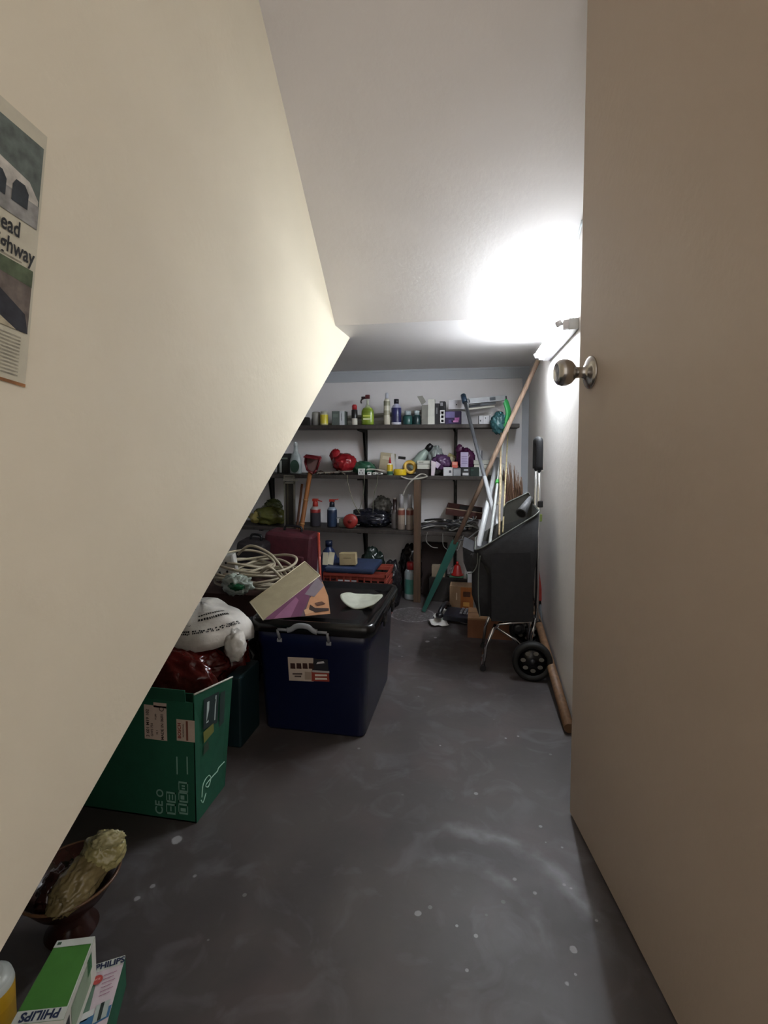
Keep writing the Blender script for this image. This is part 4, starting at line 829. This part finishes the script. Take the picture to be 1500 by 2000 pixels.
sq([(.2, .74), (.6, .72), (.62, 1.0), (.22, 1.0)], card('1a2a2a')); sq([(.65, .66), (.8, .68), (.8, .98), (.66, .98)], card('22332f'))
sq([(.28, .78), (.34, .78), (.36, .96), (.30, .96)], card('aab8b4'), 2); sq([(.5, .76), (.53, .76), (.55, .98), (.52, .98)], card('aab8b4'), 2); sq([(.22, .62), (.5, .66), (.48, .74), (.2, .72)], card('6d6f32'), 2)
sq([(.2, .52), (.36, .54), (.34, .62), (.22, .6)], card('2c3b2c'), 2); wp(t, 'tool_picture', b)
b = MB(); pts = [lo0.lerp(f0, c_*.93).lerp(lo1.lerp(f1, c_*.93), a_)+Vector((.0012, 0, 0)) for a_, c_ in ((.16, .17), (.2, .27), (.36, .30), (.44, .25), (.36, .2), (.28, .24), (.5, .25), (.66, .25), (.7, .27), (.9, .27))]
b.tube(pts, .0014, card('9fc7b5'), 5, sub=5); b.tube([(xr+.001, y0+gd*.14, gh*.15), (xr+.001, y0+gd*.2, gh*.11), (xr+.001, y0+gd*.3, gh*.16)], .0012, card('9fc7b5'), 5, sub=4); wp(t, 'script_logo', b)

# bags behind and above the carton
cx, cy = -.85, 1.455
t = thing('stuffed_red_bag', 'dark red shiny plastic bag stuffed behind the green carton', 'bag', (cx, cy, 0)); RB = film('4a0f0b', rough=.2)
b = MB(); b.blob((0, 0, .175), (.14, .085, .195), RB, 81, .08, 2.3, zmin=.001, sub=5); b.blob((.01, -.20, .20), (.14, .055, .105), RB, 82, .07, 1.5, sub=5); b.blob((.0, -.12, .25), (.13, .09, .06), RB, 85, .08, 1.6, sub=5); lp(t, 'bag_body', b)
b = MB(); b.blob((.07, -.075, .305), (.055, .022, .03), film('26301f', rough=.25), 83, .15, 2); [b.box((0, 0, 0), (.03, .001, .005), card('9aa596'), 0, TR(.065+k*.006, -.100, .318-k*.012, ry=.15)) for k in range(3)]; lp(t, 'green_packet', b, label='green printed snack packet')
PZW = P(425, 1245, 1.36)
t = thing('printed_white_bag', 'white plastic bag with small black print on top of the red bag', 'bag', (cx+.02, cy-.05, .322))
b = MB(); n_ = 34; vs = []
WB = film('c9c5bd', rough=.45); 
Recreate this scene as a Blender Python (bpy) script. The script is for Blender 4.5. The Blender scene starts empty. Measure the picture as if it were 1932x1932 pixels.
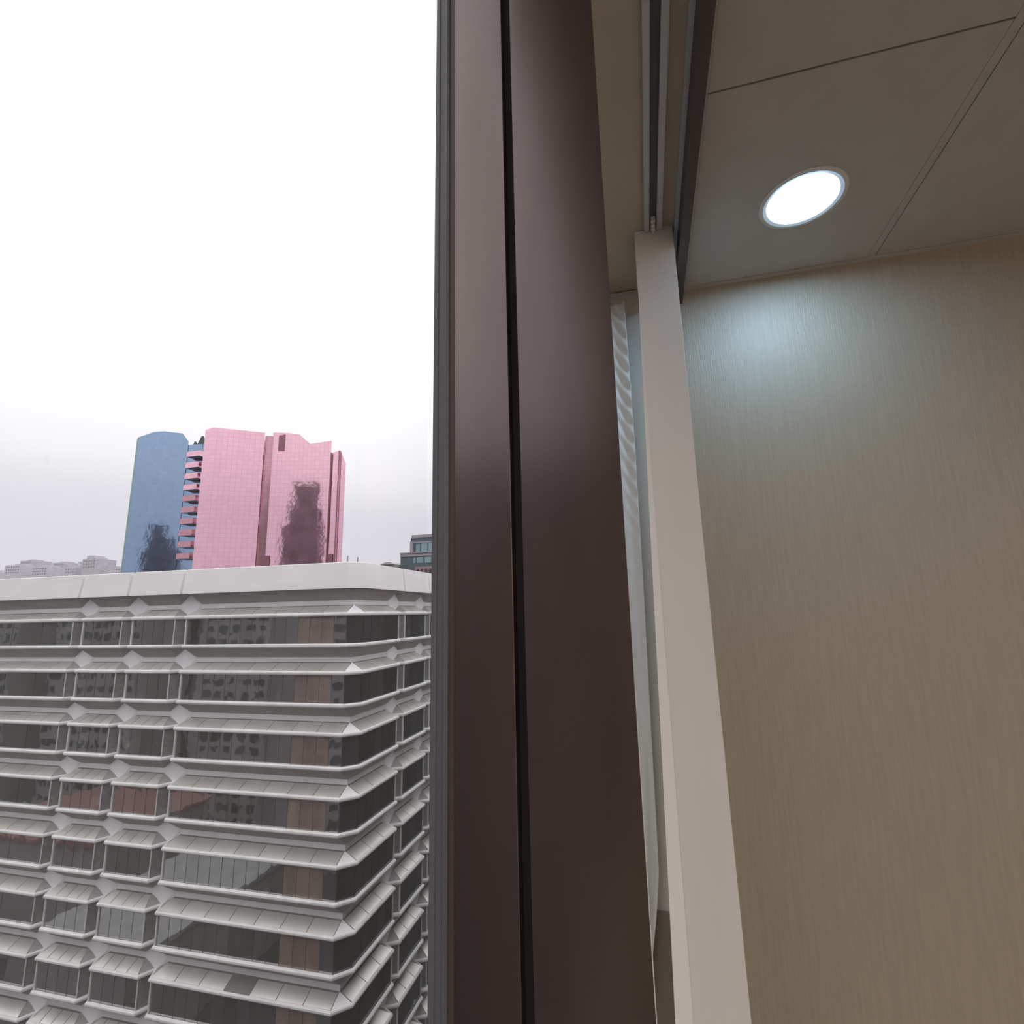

# OBJECTIVE:
Make an exact copy of the data above, pictures excluded.

# SOLUTION TO THIS PROBLEM:
Keep writing the Blender script for this image. This is part 4, starting at line 829. This part finishes the script. Take the picture to be 1500 by 2000 pixels.
sq([(.2, .74), (.6, .72), (.62, 1.0), (.22, 1.0)], card('1a2a2a')); sq([(.65, .66), (.8, .68), (.8, .98), (.66, .98)], card('22332f'))
sq([(.28, .78), (.34, .78), (.36, .96), (.30, .96)], card('aab8b4'), 2); sq([(.5, .76), (.53, .76), (.55, .98), (.52, .98)], card('aab8b4'), 2); sq([(.22, .62), (.5, .66), (.48, .74), (.2, .72)], card('6d6f32'), 2)
sq([(.2, .52), (.36, .54), (.34, .62), (.22, .6)], card('2c3b2c'), 2); wp(t, 'tool_picture', b)
b = MB(); pts = [lo0.lerp(f0, c_*.93).lerp(lo1.lerp(f1, c_*.93), a_)+Vector((.0012, 0, 0)) for a_, c_ in ((.16, .17), (.2, .27), (.36, .30), (.44, .25), (.36, .2), (.28, .24), (.5, .25), (.66, .25), (.7, .27), (.9, .27))]
b.tube(pts, .0014, card('9fc7b5'), 5, sub=5); b.tube([(xr+.001, y0+gd*.14, gh*.15), (xr+.001, y0+gd*.2, gh*.11), (xr+.001, y0+gd*.3, gh*.16)], .0012, card('9fc7b5'), 5, sub=4); wp(t, 'script_logo', b)

# bags behind and above the carton
cx, cy = -.85, 1.455
t = thing('stuffed_red_bag', 'dark red shiny plastic bag stuffed behind the green carton', 'bag', (cx, cy, 0)); RB = film('4a0f0b', rough=.2)
b = MB(); b.blob((0, 0, .175), (.14, .085, .195), RB, 81, .08, 2.3, zmin=.001, sub=5); b.blob((.01, -.20, .20), (.14, .055, .105), RB, 82, .07, 1.5, sub=5); b.blob((.0, -.12, .25), (.13, .09, .06), RB, 85, .08, 1.6, sub=5); lp(t, 'bag_body', b)
b = MB(); b.blob((.07, -.075, .305), (.055, .022, .03), film('26301f', rough=.25), 83, .15, 2); [b.box((0, 0, 0), (.03, .001, .005), card('9aa596'), 0, TR(.065+k*.006, -.100, .318-k*.012, ry=.15)) for k in range(3)]; lp(t, 'green_packet', b, label='green printed snack packet')
PZW = P(425, 1245, 1.36)
t = thing('printed_white_bag', 'white plastic bag with small black print on top of the red bag', 'bag', (cx+.02, cy-.05, .322))
b = MB(); n_ = 34; vs = []
WB = film('c9c5bd', rough=.45); 
Recreate this scene as a Blender Python (bpy) script. The script is for Blender 4.5. The Blender scene starts empty. Measure the picture as if it were 1932x1932 pixels.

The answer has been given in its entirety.